Forty-seven-year-old Peter Thurgood lived in Whitehill in Hampshire, England. He was divorced but had reportedly been carrying on an affair with a married woman, forty-nine-year-old Lindy Benstead.
On April 22nd, 1986, Peter rented a silver Mazda and picked Lindy up from Old Thorns Golf Club, where she worked as a cleaner. The pair then drove to a clearing on Chapel Common near the village of Rake in West Sussex, presumably to have sex in the car.
Several hours later, a passing driver spotted their dead bodies lying near the vehicle in an open area alongside what was then the A3. They had both been killed by shotgun blasts, fired from point-blank range.
Lindy’s husband was considered the first suspect but was quickly dismissed as he had a solid alibi.
The crime, which became known as the Lovers’ Lane Killings, went cold not long after it occurred, and many years passed with no progress in the investigation.
But then, in 2018, Sussex police traveled to the United States to interview a man who claimed to have helped the killer. This individual, who has not been named, stated that he had actually picked the killer up in his car on the day of the shooting; the man was a deer poacher and had been covered in blood.
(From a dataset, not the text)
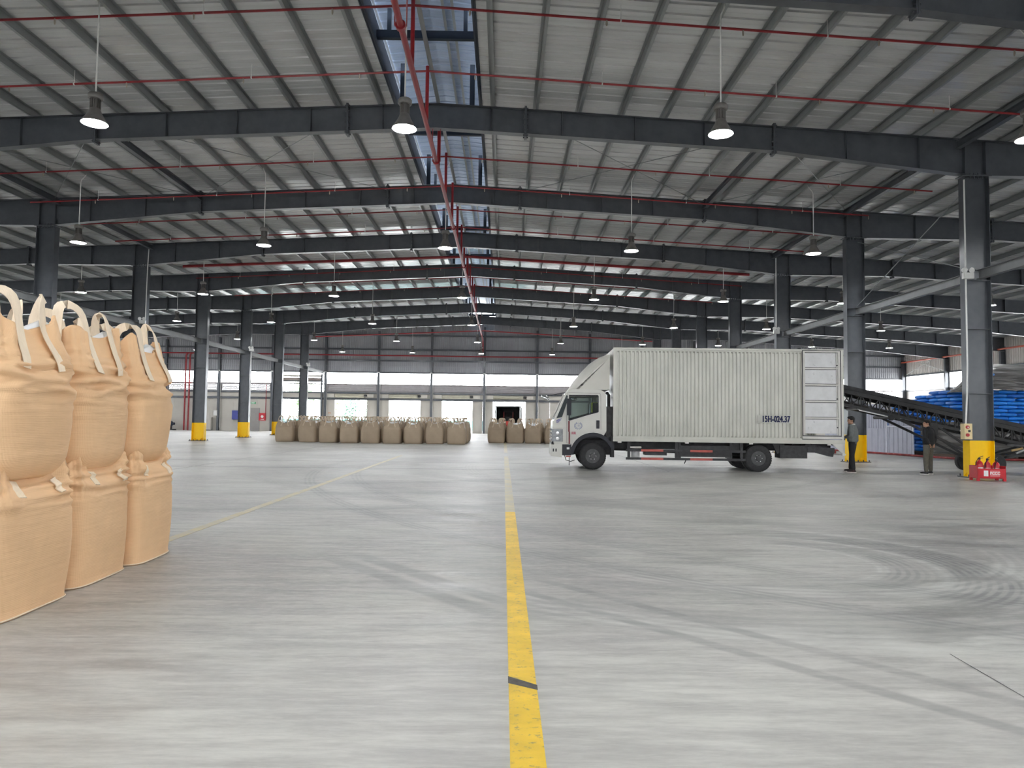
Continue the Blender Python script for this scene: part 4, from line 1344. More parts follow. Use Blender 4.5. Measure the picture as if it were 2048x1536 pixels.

The informant also said that he had driven the supposed murderer to a spot where he disposed of the shotgun he’d used in the slaying. The informant further alleged that the killer was a local man. The man the informant had accused died in Hampshire in 2019.
Authorities thoroughly investigated this lead but later told the media and the victim’s family that there was not enough corroborating evidence to make an arrest.
The double murder of Peter Thurgood and Lindy Benstead, therefore, is still officially unsolved.